### Task prompt
Report how many lines contain "this", with no other words.

### Entries with scene source code
----

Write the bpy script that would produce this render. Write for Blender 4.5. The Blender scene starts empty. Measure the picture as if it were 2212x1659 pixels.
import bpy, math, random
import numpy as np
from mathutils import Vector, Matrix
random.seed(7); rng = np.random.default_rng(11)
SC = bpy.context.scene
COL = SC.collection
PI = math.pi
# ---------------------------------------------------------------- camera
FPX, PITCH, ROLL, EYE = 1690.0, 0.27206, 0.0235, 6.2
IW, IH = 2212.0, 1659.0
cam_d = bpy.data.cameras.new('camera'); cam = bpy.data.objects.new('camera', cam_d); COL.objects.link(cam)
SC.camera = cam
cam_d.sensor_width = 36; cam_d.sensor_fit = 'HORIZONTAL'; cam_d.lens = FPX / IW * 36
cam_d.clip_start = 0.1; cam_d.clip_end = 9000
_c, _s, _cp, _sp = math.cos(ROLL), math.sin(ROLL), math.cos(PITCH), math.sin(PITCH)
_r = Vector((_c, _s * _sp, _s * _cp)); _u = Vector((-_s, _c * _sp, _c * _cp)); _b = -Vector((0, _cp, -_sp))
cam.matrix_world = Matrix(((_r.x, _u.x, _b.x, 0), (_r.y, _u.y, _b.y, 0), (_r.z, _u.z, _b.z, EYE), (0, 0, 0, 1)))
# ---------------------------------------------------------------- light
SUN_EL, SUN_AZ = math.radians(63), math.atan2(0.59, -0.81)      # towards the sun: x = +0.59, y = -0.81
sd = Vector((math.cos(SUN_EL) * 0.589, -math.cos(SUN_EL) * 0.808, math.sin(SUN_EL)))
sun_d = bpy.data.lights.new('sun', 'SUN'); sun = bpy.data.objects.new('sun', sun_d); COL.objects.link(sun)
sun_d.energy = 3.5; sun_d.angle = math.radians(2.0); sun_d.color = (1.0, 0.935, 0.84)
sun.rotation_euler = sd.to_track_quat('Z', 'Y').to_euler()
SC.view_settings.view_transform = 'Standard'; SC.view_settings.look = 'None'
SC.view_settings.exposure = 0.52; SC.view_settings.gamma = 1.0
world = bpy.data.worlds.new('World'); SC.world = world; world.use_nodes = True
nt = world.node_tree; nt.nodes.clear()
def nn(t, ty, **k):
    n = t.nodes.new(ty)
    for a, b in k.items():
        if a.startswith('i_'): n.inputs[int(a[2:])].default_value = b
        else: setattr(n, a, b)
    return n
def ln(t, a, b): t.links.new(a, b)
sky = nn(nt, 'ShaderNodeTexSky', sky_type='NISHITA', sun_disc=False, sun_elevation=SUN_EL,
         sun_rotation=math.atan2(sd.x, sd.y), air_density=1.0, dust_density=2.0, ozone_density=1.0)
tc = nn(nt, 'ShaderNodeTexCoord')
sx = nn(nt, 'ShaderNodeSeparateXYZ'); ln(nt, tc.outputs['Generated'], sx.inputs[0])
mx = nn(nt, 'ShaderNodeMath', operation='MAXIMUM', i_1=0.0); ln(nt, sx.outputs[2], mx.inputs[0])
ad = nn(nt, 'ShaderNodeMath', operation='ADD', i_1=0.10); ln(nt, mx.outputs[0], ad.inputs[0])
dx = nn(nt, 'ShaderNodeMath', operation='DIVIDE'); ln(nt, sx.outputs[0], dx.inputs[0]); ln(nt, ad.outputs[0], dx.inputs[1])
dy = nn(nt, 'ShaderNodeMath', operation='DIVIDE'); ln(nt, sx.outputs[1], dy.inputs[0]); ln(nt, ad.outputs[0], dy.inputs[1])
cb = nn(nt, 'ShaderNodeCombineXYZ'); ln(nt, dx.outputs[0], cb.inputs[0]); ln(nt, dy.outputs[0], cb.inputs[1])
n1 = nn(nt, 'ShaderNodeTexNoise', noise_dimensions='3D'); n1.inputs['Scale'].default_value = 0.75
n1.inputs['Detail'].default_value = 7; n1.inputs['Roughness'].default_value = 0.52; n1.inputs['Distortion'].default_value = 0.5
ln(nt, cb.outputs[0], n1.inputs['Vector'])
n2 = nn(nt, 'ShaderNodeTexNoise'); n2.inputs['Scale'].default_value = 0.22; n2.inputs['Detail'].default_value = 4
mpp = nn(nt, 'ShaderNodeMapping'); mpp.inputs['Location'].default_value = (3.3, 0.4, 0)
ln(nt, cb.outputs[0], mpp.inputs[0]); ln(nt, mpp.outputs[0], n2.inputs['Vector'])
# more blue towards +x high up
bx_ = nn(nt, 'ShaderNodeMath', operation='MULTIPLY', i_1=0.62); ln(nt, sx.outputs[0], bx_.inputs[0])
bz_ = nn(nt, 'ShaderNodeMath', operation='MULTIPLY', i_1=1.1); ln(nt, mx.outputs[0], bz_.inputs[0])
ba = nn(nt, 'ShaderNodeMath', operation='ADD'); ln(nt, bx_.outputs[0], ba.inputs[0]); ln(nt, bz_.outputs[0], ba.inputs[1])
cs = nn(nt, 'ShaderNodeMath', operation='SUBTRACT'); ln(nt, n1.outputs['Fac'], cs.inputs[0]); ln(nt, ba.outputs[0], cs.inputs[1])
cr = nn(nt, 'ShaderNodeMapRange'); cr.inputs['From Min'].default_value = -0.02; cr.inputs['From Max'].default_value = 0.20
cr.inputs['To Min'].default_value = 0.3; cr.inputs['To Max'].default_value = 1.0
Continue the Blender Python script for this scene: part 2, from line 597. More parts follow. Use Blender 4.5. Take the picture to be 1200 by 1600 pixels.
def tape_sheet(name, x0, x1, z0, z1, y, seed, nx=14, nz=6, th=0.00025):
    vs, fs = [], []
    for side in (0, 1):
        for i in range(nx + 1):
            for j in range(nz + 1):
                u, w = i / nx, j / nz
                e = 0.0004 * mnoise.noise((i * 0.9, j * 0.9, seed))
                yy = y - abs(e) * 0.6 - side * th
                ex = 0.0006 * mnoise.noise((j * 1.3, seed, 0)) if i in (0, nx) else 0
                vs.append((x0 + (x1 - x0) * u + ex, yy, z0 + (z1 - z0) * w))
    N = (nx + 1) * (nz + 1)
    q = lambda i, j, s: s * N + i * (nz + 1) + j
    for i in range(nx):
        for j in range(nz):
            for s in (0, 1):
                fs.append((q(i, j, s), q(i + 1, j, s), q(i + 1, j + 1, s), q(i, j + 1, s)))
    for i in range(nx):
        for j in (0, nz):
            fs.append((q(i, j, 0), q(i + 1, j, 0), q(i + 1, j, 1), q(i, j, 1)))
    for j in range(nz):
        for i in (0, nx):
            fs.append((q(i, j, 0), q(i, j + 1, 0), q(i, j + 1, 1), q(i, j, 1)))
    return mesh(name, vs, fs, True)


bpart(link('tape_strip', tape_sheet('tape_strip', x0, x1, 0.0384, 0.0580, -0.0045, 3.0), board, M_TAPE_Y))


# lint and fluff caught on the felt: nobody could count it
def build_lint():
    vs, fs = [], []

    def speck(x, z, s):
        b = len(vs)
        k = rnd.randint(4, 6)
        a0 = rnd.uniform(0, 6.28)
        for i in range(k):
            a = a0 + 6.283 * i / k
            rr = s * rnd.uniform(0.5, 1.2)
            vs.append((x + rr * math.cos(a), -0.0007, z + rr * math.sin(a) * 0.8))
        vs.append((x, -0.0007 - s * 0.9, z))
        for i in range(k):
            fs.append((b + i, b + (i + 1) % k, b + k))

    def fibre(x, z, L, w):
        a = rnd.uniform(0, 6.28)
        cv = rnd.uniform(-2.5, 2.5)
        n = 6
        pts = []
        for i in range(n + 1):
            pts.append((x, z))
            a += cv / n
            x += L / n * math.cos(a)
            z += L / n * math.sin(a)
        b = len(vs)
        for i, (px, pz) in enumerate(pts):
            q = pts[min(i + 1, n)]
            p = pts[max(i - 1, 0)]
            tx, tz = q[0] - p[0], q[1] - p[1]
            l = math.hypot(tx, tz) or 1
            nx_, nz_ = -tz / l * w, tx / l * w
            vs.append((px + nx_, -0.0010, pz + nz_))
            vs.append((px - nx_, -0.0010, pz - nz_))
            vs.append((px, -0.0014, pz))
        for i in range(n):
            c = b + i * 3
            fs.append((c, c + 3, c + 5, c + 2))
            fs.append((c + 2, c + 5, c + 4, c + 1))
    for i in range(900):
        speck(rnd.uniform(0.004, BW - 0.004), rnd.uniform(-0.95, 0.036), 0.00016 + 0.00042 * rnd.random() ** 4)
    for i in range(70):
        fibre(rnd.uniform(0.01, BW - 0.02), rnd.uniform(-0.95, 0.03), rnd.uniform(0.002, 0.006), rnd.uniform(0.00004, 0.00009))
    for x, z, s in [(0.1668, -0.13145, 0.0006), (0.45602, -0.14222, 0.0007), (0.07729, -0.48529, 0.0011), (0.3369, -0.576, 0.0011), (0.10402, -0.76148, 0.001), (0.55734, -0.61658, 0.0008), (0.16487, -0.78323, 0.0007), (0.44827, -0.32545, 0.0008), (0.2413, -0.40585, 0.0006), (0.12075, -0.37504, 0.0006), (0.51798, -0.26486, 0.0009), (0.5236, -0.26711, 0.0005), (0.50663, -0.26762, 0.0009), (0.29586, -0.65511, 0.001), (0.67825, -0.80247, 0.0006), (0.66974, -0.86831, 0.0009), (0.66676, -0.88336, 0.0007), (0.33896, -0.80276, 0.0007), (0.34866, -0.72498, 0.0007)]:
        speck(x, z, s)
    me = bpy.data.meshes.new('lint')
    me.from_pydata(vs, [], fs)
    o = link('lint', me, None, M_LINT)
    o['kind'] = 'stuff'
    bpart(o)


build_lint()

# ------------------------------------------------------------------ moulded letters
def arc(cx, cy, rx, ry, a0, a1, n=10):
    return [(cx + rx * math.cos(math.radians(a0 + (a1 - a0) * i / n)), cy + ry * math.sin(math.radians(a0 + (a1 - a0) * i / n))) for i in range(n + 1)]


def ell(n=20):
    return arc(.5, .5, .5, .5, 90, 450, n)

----

### Exercise output
2